----- Given information
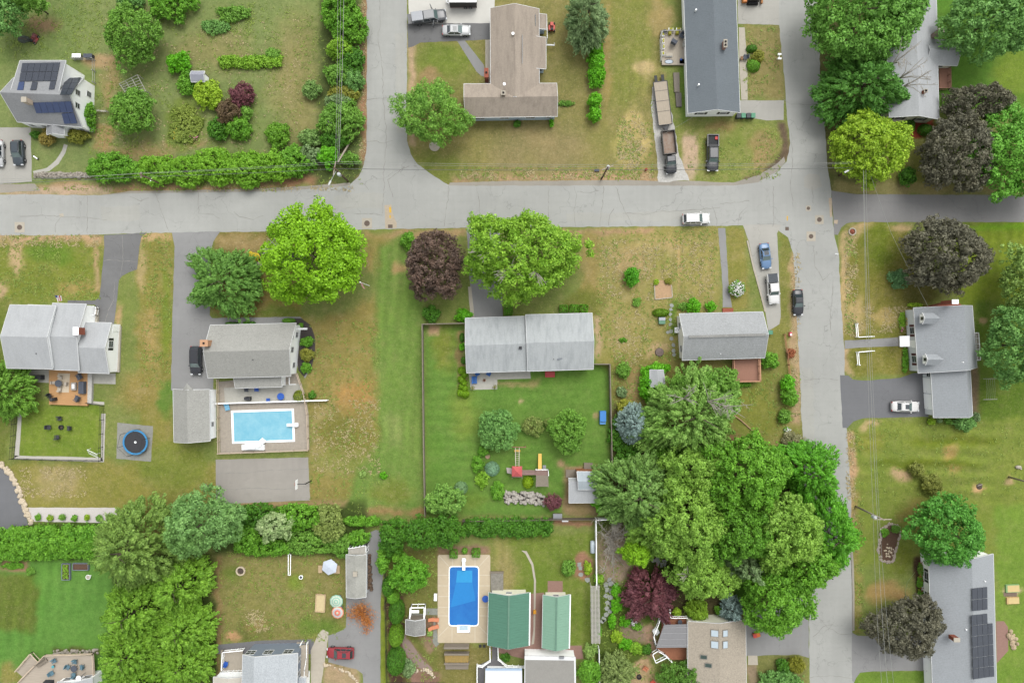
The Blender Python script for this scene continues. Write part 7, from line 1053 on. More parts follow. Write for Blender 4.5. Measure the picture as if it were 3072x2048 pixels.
PD = mat('tan_pool_concrete', (214, 198, 170), .9, .06, 1.5, world=True); rd('pool_deck', [(1317, 1663), (1468, 1663), (1471, 1668), (1471, 1923), (1466, 1927), (1316, 1927), (1313, 1922), (1313, 1668)], PD, .02, 0)
jm = MB()
for a, b in (((1314, 1724), (1346, 1724)), ((1437, 1724), (1471, 1724)), ((1314, 1756), (1346, 1756)), ((1437, 1756), (1471, 1756)), ((1314, 1788), (1346, 1788)), ((1314, 1820), (1346, 1820)), ((1437, 1820), (1466, 1820)), ((1358, 1664), (1358, 1694)), ((1425, 1664), (1425, 1694)), ((1316, 1665), (1347, 1698)), ((1468, 1665), (1437, 1698)), ((1316, 1908), (1347, 1877)), ((1468, 1908), (1437, 1877)), ((1356, 1880), (1356, 1926)), ((1425, 1880), (1425, 1926)), ((1314, 1846), (1346, 1846)), ((1437, 1846), (1470, 1846))): jm.bar(W(*a, .024), W(*b, .024), .07, .01)
o = jm.build('pool_deck_joints', mat('pale_joint', (236, 226, 206), .9)); o['kind'] = 'structure'
def divboard(px, py, rz, L, label): t = thing('diving_board', label, 'diving board', W(px, py), R(rz), 'diving boards'); MB().box(0, 0, .62, L, .5, .07).build('board', WHITE, t, local=True); MB().box(-L*.3, 0, .32, .5, .7, .5, tx=.7).build('stand', WHITE, t, local=True)
divboard(881, 1273, 180, 2.0, 'short white diving board on the right end of the turquoise pool'); divboard(1392, 1688, -90, 2.1, 'white diving board at the top of the bright blue pool')
t = thing('pool_slide', 'white slide curving into the turquoise pool from its lower edge', 'pool slide', W(762, 1335)); mb = MB(); mb.box(W(762, 1340).x, W(762, 1340).y, .3, 3.9, .9, .5)
mb.build('base', WHITE, t); mb = MB(); pts = [W(735, 1337, 1.6), W(765, 1337, 1.5), W(780, 1330, 1.1), W(793, 1318, .5)]
for a, b in zip(pts[:-1], pts[1:]): mb.bar(a, b, .75, .1); n_ = Vector((-(b-a).y, (b-a).x, 0)).normalized()*.4; mb.bar(a+n_, b+n_, .08, .35); mb.bar(a-n_, b-n_, .08, .35)
mb.build('chute', WHITE, t); MB().bar(W(728, 1332, 0), W(728, 1332, 1.7), .06).bar(W(728, 1342, 0), W(728, 1342, 1.7), .06).build('ladder', CHROME, t)
t = thing('pool_steps', 'white step unit with handrail at the lower end of the blue pool', 'pool steps', W(1391, 1884)); MB().box(0, 0, .12, 2.3, 1.35, .24, ty=.9).build('tread', WHITE, t, local=True); MB().box(0, .2, .27, 1.5, .8, .1).build('upper_tread', mat('pale_blue_plastic', (206, 228, 240), .4), t, local=True); MB().tube([(1.1, -.5, .2), (1.1, -.5, .9), (1.1, .3, .9), (1.1, .3, .2)], .03, 5).build('handrail', CHROME, t, local=True)
# ---------------------------------------------------------------- garden furniture and small things
def table(label, px, py, r, m, h=.74, z0=0., name='table', cat='table', umb=None):
    t = thing(name, label, cat, W(px, py, z0)); MB().lathe(0, 0, [(r, h-.04), (r, h)], 20).build('tabletop', m, t, local=True)
    for k in range(4): a = k*1.57+.78; MB().bar((math.cos(a)*r*.7, math.sin(a)*r*.7, 0), (math.cos(a)*r*.5, math.sin(a)*r*.5, h), .05).build('leg', BLACK, t, local=True)
    return t
def chair(label, px, py, rz, m, s=1., z0=0., name='garden_chair', group='garden chairs', cat='chair', arms=True):
    p = W(px, py, z0); t = thing(name, label, cat, p, R(rz), group); MB().box(0, 0, .42*s, .6*s, .6*s, .08).build('seat', m, t, local=True); MB().box(-.36*s, 0, .72*s, .12, .62*s, .62*s).build('backrest', m, t, local=True)
    if arms:
        for q in (-1, 1): MB().box(.02, q*.34*s, .6*s, .6*s, .1, .05).build('armrest', m, t, local=True)
    for a in (-1, 1):
        for b in (-1, 1): MB().box(a*.24*s, b*.26*s, .2*s, .05, .05, .4*s).build('leg', m, t, local=True)
    return t
BLUEF = mat('blue_fabric', (66, 116, 186), .8, .1); NAVY = mat('royal_blue_plastic', (52, 104, 200), .5, .06); SLT = mat('slate_furniture_cover', (92, 98, 110), .8, .12, 3); ORC = mat('salmon_orange_fabric', (232, 150, 112), .8, .06); TEAL = mat('teal_grey_chair', (106, 142, 158), .7, .1); ADK = mat('charcoal_plastic', (72, 74, 78), .7, .1)
table('round royal blue table on the patio beside the turquoise pool', 846, 1188, .62, NAVY); chair('small round-looking blue chair near the low wall', 807, 1198, 90, NAVY, .8); chair('blue chair under the low rear roof edge', 773, 1168, -90, NAVY, .95); chair('grey chair beside the blue one under the rear roof', 742, 1169, -90, SLT, .9)
t = thing('barbecue', 'black barbecue on the patio above the low wall', 'barbecue', W(748, 1194)); MB().box(0, 0, .5, .9, .6, .8).build('cabinet', BLACK, t, local=True); MB().box(0, 0, 1.05, .95, .62, .3, ty=.5).build('lid', PBK, t, local=True)
t = thing('sun_lounger', 'blue and white striped lounger at the upper left corner of the turquoise pool', 'lounger', W(683, 1219), R(-75)); MB().box(0, 0, .35, 1.3, .8, .08).build('seat', mat('sky_blue_slats', (128, 190, 224), .7, .25, 3, stretch=(6, .1, 1)), t, local=True); MB().box(-.55, 0, .55, .4, .8, .06).build('backrest', MATS['sky_blue_slats'], t, local=True)
for px, py, rz, lb in ((1303, 1856, 175, 'salmon orange lounger, upper of the two beside the blue pool'), (1303, 1879, 195, 'salmon orange lounger, lower of the two beside the blue pool')):
    t = thing('sun_lounger', lb, 'lounger', W(px, py), R(rz), 'orange loungers'); MB().box(-.2, 0, .35, 1.3, .62, .08).build('seat', ORC, t, local=True); b = MB(); b.quad((.42, -.31, .38), (1.0, -.31, .75), (1.0, .31, .75), (.42, .31, .38), .06); b.build('backrest', ORC, t, local=True); MB().box(-.2, .25, .16, 1.2, .05, .32).build('leg', ORC, t, local=True); MB().box(-.2, -.25, .16, 1.2, .05, .32).build('leg', ORC, t, local=True)
t = thing('sun_lounger', 'white moulded lounger on the grass left of the blue pool deck', 'lounger', W(1307, 1789), R(88)); MB().box(0, 0, .3, 1.3, .52, .1, tx=.9).build('seat', WHITE, t, local=True); MB().box(.55, 0, .45, .35, .5, .12).build('backrest', WHITE, t, local=True); MB().box(-.3, 0, .13, .12, .45, .26).build('leg', WHITE, t, local=True)
table('round blue table at the corner of the dark green pool house', 1457, 1791, .6, NAVY); t = thing('slab_platform', 'grey stone tiled platform between blue pool and dark green roof', 'platform', W(1491, 1745)); P = [W(*p) for p in ((1472, 1716), (1510, 1716), (1510, 1775), (1473, 1775))]; MB().prism([(p.x, p.y) for p in P], .01, .35).build('top', mat('grey_stone_tiles', (150, 146, 136), .9, .3, 2.5), t); MB().prism([(p.x, p.y) for p in [W(*p) for p in ((1471, 1712), (1511, 1712), (1511, 1716), (1471, 1716))]], .01, .5).build('edge', WOODG, t)
for px, lb in ((1441, 'left of the two small dark stools under the pool deck'), (1453, 'right of the two small dark stools under the pool deck')): t = thing('stool', lb, 'stool', W(px, 1934), 0, 'small stools'); MB().box(0, 0, .4, .45, .45, .08).build('seat', BLACK, t, local=True); MB().box(0, 0, .18, .3, .3, .36).build('leg', CHROME, t, local=True)
t = thing('garden_swing', 'big wooden trough planter with orange flowers under the blue pool deck', 'planter', W(1371, 1965)); t.name = 'planter'
MB().prism([(W(*p).x, W(*p).y) for p in ((1335, 1958), (1407, 1958), (1406, 1980), (1336, 1980))], .0, .75).build('soil', mat('orange_flecked_soil', (140, 134, 84), .9, .3, 4, c2=(190, 150, 84)), t); mb = MB()
for y0, y1, z in ((1928, 1934, 1.6), (1952, 1957, 1.), (1981, 1986, .9)): mb.prism([(W(*p).x, W(*p).y) for p in ((1334, y0), (1408, y0), (1408, y1), (1334, y1))], 0, z)
mb.prism([(W(*p).x, W(*p).y) for p in ((1336, 1986), (1406, 1986), (1405, 2004), (1337, 2004))], 0, .3); mb.build('boards', WOODG, t)
def umbrella(label, px, py, r, mats, n=8, hx=None, rings=None, h=2.4):
    t = thing('parasol', label, 'parasol', W(px, py, h).xy.to_3d(), R(20), 'garden parasols'); o = None; rr = [(r, h-.0)]; cuts = rings or [1.0, 0]; prev = None
    for i in range(len(cuts)-1):
        a, b = cuts[i], cuts[i+1]; mb = MB(); mb.lathe(0, 0, [(r*a, h+.35*(1-a)), (max(.02, r*b), h+.35*(1-b))], n); q = mb.build('canopy', mats[i % len(mats)], t, local=True)
    MB().tube([(0, 0, 0), (0, 0, h+.4)], .035, 6).build('pole', CHROME, t, local=True); MB().lathe(0, 0, [(.3, 0), (.25, .1)], 10).build('base', CHROME, t, local=True)
UW = mat('white_blue_canopy', (214, 224, 238), .8, .04); umbrella('white hexagonal parasol over the wooden picnic benches', 989, 1700, 1.4, [UW], 6)
U1, U2 = mat('mint_canopy', (156, 206, 184), .8), mat('pale_cream_canopy', (214, 224, 204), .8); U3, U4 = mat('coral_canopy', (232, 140, 118), .8), mat('lilac_canopy', (204, 196, 206), .8)
umbrella('mint green ringed parasol, upper of the two touching round ones', 1009, 1803, 1.15, [U1, U2], 10, rings=[1, .86, .68, .52, .34, .18, 0]); umbrella('coral ringed parasol, lower of the two touching round ones', 1013, 1836, 1.08, [U3, U2, U4, U3], 10, rings=[1, .84, .7, .5, .32, .18, 0])
for px, py, w_, l_, lb in ((963, 1704, .7, 1.3, 'wooden bench box left of the white parasol'), (1012, 1705, 1.05, 1.4, 'sand coloured bench box right of the white parasol')): t = thing('picnic_bench', lb, 'bench', W(px, py), 0, 'picnic benches'); MB().box(0, 0, .42, w_, l_, .08).build('seat', mat('sandy_boards', (214, 188, 150), .85, .08, 3), t, local=True); MB().box(0, .4, .2, w_*.8, .1, .4).build('leg', WOODG, t, local=True); MB().box(0, -.4, .2, w_*.8, .1, .4).build('leg', WOODG, t, local=True)
t = thing('sandbox', 'rectangular sandbox with wooden rim on the lawn left of the mint parasol', 'sandbox', W(962, 1807), R(-3)); MB().box(0, 0, .12, 1.5, 2.9, .2).build('sand', mat('yellow_sand', (226, 206, 160), .95, .1, 3), t, local=True); mb = MB()
for s in (-1, 1): mb.box(s*.8, 0, .16, .14, 3.1, .3); mb.box(0, s*1.5, .16, 1.5, .14, .3)
mb.build('rim', mat('sandy_boards', (214, 188, 150)), t, local=True)
def firepit(label, px, py, r, m): t = thing('fire_pit', label, 'fire pit', W(px, py)); MB().ring(0, 0, r*.7, r, 0, .3, 20).build('rim', m, t, local=True); MB().lathe(0, 0, [(r*.68, .01), (r*.5, .1)], 12).build('ash', mat('dark_ash', (96, 84, 76), .95, .3, 6), t, local=True)
firepit('stone ringed fire pit on the dry lawn right of the lime grove', 723, 1711, .82, STP); firepit('black fire bowl between four black garden chairs', 185, 1281, .42, BLACK); firepit('black fire bowl on the sandy round patch at the bottom', 1917, 2028, .42, BLACK); firepit('small round fire bowl on the pale patio with the blue loveseat', 1453, 1140, .25, mat('copper_brown', (170, 124, 96), .6))
for px, py, rz, lb in ((184, 1255, -90, 'black chair above the fire bowl on the pen lawn'), (152, 1280, 0, 'black chair left of the fire bowl on the pen lawn'), (212, 1283, 180, 'black chair right of the fire bowl on the pen lawn'), (177, 1309, 90, 'black chair below the fire bowl on the pen lawn')): chair(lb, px, py, rz, ADK, 1.05)
chair('orange chair on the sandy round patch, upper', 1934, 2001, -120, ORC, 1.1); chair('red-orange chair on the sandy round patch at the bottom edge', 1957, 2042, 130, mat('red_orange_chair', (232, 104, 84), .7), 1.1)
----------
■ The problem ■
Give the count of lines holding the word "from" and nothing more.

■ Exercise solution ■
2